RISARCIMENTO DANNI – Oltre a presentare ricorso, Giuffrida chiese anche il risarcimento dei danni ai ministeri della Difesa e dei Trasporti dalla quale ottenne, in primo grado, il pagamento di 100 mila euro. In questi giorni la Corte d’appello di Catania ha confermato in sede civile la sentenza del Tar, ma ha ridotto a 20 mila euro il risarcimento. Il difensore Lipera si è dunque appellato alla Corte di cassazione, chiedendo l’annullamento della sentenza di secondo grado, con rinvio a un’altra Corte d’appello per «omessa motivazione, illogicità e erroneità nella quantificazione del danno morale».

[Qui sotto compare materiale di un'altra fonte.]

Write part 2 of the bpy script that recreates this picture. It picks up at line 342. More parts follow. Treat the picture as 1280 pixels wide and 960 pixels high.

«SERVE UNA SENTENZA ESEMPLARE» – A stretto giro il commento di Aurelio Mancuso, presidente di Equality Italia, secondo cui «fa bene Danilo a ricorrere in Cassazione. In questo Paese, dove i diritti civili delle persone omosessuali, ma anche dei migranti, dei disabili, delle donne e di tante altre persone sono quotidianamente calpestati, sono necessarie sentenze esemplari, che devono essere un monito a difesa delle affermazioni contenute nella Costituzione. Solo in Italia può accadere, come ha dovuto subire Giuffrida, che si sospenda la patente di guida in quanto gay».
IL COMMENTO DI ARCIGAY – Mentre per il presidente nazionale di Arcigay, Paolo Patané, «evidentemente ancora una volta dai tribunali arriva un riconoscimento di diritti e tutele rispetto al quale il legislatore è ancora assente. Quando in una democrazia la politica perde di efficienza e i tribunali sono costretti a garantire agli individui quello che la politica non garantisce, siamo di fronte a un problema». Un ragionamento che non tiene conto del fatto che nessuna legge in Italia autorizza a sospendere la patente a una persona in quanto gay, anche se per Patané «forse valeva la pena di avere coraggio fino in fondo e confermare anche l’entità del risarcimento, anche perché si tratta di una vicenda esemplare. Forse, al di là della questione strettamente economica, la natura della vicenda richiederebbe di evidenziare la gravità dell’accaduto con una sanzione alta anche dal punto di vista economico».
LA REPLICA DELL’AVVOCATURA – Nel 2008, dopo che i giudici avevano ordinato all’Avvocatura dello Stato di pagare 100mila euro, il suo staff legale aveva commentato: «I Trasporti non c’entrano, è la Regione Sicilia che ha competenza in materia di motorizzazione». Aggiungendo che neppure il ministero della Difesa deve essere chiamato in causa, in quanto: «l’esonero dal servizio militare non è stato deciso perché il giovane era gay, ma perché affetto da disturbi della identità in genere». Mentre Sergio Rovasio, segretario dell’associazione «Certi diritti», aveva replicato: «Il ricorso è un atto talebano, ricorrere contro quella sentenza dimostra che il nostro è un Paese retrogrado». Mentre l’avvocato Lipera aveva sottolineato: «Non ci accontenteremo più della cifra indicata dal tribunale, di cui per altro non abbiamo visto un euro, ma chiederemo almeno 500 mila euro. Se non ci pagheranno neppure questa volta, faremo pignorare qualche carro armato al ministro della Difesa».